Technology Portfolio Management (TPM) Best Practices - Establish TPM as an ongoing discipline — not a one-time standards exercise
Technology Portfolio Management (TPM) Best Practices
Establish TPM as an ongoing discipline — not a one-time standards exercise
Overview
Technology portfolio governance is frequently launched as a project — a bounded initiative to establish a technology standards list, conduct a technology rationalization review, or implement a TPM tooling platform — and then allowed to atrophy when the project concludes and sustained operational investment is not committed. The result is a technology standards list that is accurate at the moment of publication and increasingly inaccurate thereafter, a Technologies Inventory that is comprehensive at launch and increasingly incomplete as new technologies are adopted without governance visibility, and a TPM program that is credible at inception and progressively less credible as the gap between its documented state and organizational reality widens.
Best Practice
Establish TPM as an ongoing organizational discipline with a defined operating model, a recurring governance cadence, named ownership, a continuous improvement process, and the operational investment required to maintain current, accurate, and useful Technologies Inventories over time. The TPM operating model should define: the annual technology rationalization review cycle, aligned with business and budget planning cycles; the semi-annual Technology Standards Register and Technology Radar update cycle; the quarterly Technology Currency and EOL risk review; the monthly Technologies Inventory data quality review; and the event-driven governance processes triggered by vendor announcements, security disclosures, regulatory changes, and strategic direction shifts that require immediate portfolio response outside the scheduled cadence. Treat each of these as a recurring organizational obligation with named owners and defined outputs, not as discretionary activities that occur when capacity allows.
Benefit(s)
An ongoing TPM discipline with a defined operating model and committed operational investment maintains the currency, accuracy, and organizational relevance that a project-based TPM initiative cannot sustain beyond its initial delivery. Technologies Inventories remain current because they are continuously updated rather than periodically refreshed.

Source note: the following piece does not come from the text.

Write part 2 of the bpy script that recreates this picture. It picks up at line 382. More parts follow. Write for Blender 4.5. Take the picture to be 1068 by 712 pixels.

The Technology Standards Register remains authoritative because it is updated on a defined cadence rather than whenever someone remembers to update it. Technology lifecycle events — EOL announcements, security disclosures, regulatory changes — are processed within a governance framework rather than discovered ad hoc when their consequences have already materialized. The organization develops a technology stewardship culture that values continuous governance rather than treating technology standards as a problem to be solved once and then set aside.